When he plays the jealousy card it's usually in public and he showers other women with attention and I have to watch as they suck it up. It's so degrading and I try to get his attention away and then he just makes me look bad again, either at that moment or later when he sees them when I'm not around. When it comes to my girlfriends he ruins my relationships with them by pumping them up to think they are so great and beautiful and even more beautiful than me and even if I don't act jealous of them he'll make them think I am. I can't bring myself to trust my friend to tell her that he said she is ten times more beautiful than me when she obviously enjoyed the attention, she might just side with him. I refuse to bring girlfriends around him anymore and I often pray that he doesn't notice if a pretty girl walks by. It makes me feel so pathetic.

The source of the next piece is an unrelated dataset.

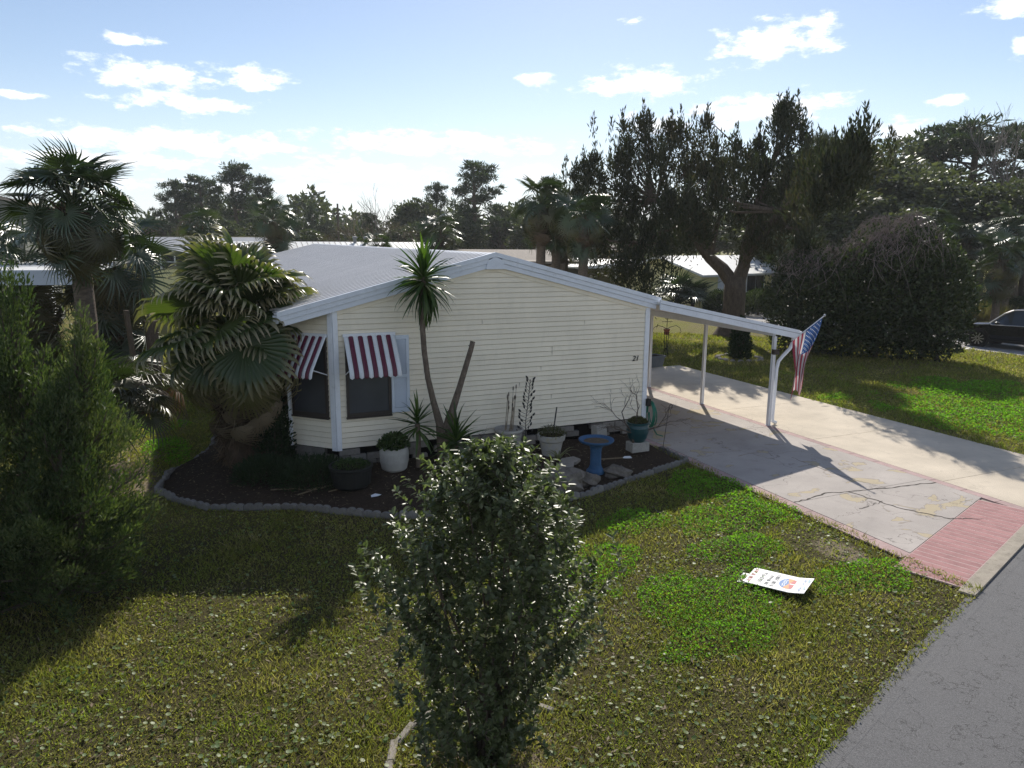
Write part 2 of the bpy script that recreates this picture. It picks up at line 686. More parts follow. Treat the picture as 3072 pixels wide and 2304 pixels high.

Now that I know he's a narcissist I am seeing it in everything he does, everything. I know that other people have to notice his behavior because if he thinks someone is superior to him he finds a way to be smarter to put them in their place and more charming than they are to their own wives. I'm getting to the point that his affection repulses me and it was the one thing that has kept me from thinking he was a bad guy in the past. I have been so cold and abrupt to him lately that he is starting to get suspicious of what I'm doing on the computer, what I'm reading at bed time and where I am which is very unlike him. I want to do this right so I don't lose everything but I don't have a solid plan yet and I'm not sure which route is the right one to take. As for seeing an attorney I have been procrastinating out of fear that I'll get caught, in addition to the fact that I want to make sure I am really ready. I'm getting closer everyday. I'm having a hard time thinking of anything else and it seems the only thing keeping me sane is these posts and reading about it. Thank you!